Of his famous father, Hans Einstein said, “Whenever he felt that he had come to the end of the road or into a difficult situation in his work, he would take refuge in music, and that would usually resolve all his difficulties.”
Einstein’s sister Maja described the way her brother would play piano and then suddenly rise up from the piano bench announcing, “There, now I’ve got it!”
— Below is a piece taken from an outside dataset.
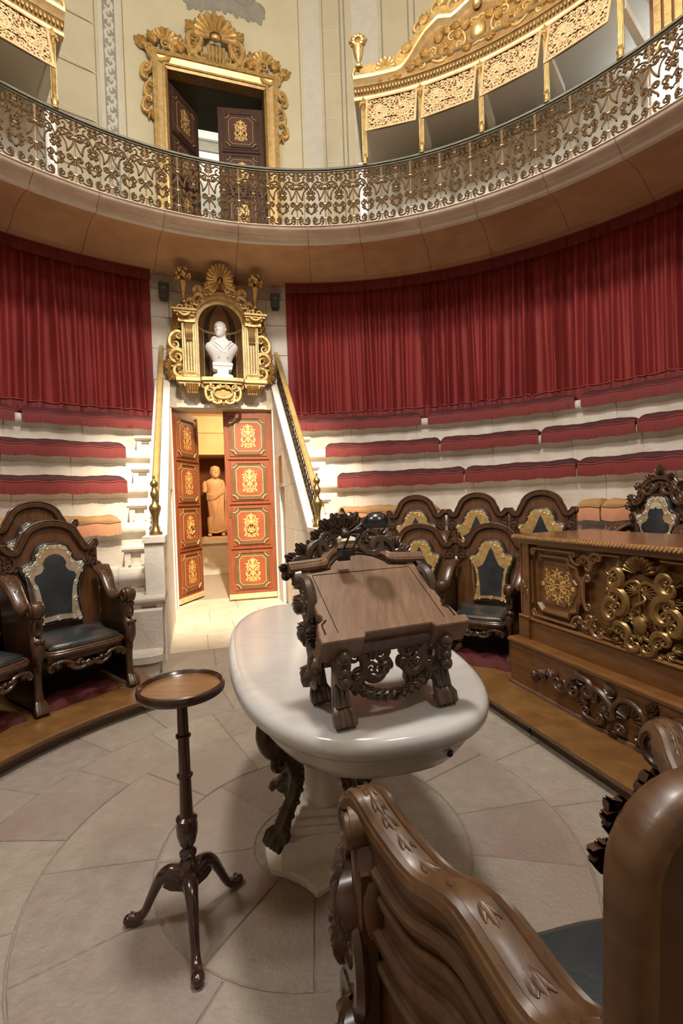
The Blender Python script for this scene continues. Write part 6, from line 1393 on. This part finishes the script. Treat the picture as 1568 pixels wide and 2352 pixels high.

Music clearly helped Einstein find a way forward with his research.
Music Instills Confidence
Learning a piece of music, or even finally nailing down a difficult passage, builds a child’s confidence and makes him feel better about himself and his abilities. You get that through hard work and practice. And the feeling is grand.
Social Skills
If you want your child to learn team work, try putting him in a choir or a youth symphony. Working together is the only way to sound great. Sounding good means matching sound and matching sound is a great equalizer. Singing or playing at just the same volume and tempo is an amazing exercise in learning to get along with others.
Don’t Push It
Does your child hate his music lessons? Don’t push it. You want him to appreciate and enjoy music. Try a different teacher, a different instrument, or perhaps, skip the lessons and buy season tickets to the symphony and make it a parent/child weekly activity.
There are so many ways to bring music into a child’s life, all of them worthy and good. Be thankful for the gift that is music, and expose your child to this gift as often as you can. It can only enrich both your lives and minds, for the long term.